細野さんと坂本冬美と組んだHIS「日本の人」。これも思い出深いな。大学生の時。細野さんとキヨシローの共通点であるユーモア。これもまたロックには必要不可欠なものだってことを教えてもらった。そして今思えばくだらないことだけど、年相応にいろいろ思い悩んでたりした時、「日本の人」「セラピー」なんて曲に救われた。キヨシローの優しさもまた信頼できるものだった。

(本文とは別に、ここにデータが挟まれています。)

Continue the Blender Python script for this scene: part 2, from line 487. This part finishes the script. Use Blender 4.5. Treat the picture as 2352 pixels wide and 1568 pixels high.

社会人になってからもやっぱりキヨシローはまだ気になる存在のまま。「君にだけわかる言葉」「GOOD LOVIN'」「世界中の人に自慢したいよ」。スィートソウルに接近した3枚の8インチCD。特に「GOOD LOVIN'」が大好き。僕の中の名曲ランキングには10年以上ランクインしてる。それから大好きな竹中直人監督の「119」。このサントラもよく聴いた。キヨシローのメロディメイカーぶりがわかる、肩の力が抜けたいいアルバムなんだ。
最初で最後のキヨシローライブ体験は2000年の12月。30歳になる直前のことだ。その時の日記はコレ。「ロックスターである前に根っからのソウルマンだった」と書いてる。そしてこの時聴いた「トランジスタ・ラジオ」は今も忘れられない。この曲を作り、歌った一人のソウルマンがいた。忘れることはない。
昨日の夜は、2003年のアルバム「KING」をずっと聴いてた。忌野清志郎さん死去。一瞬、頭が真っ白になった。熱心なファンだったわけじゃない。でもこんな気持ちになっちゃうんだ。自分でも驚いた。随分涙もろくなった。
「KING」のジャケット写真。家の前でスーツにサンダル履きのキヨシローが突っ立てる。なんか好きなんだ、この写真。聴きながらずっと眺めてた。
キヨシロー、僕にロックを教えてくれて、ありがとう。感謝してます。
そしてあなたの音楽を愛してます。ずっとずっと。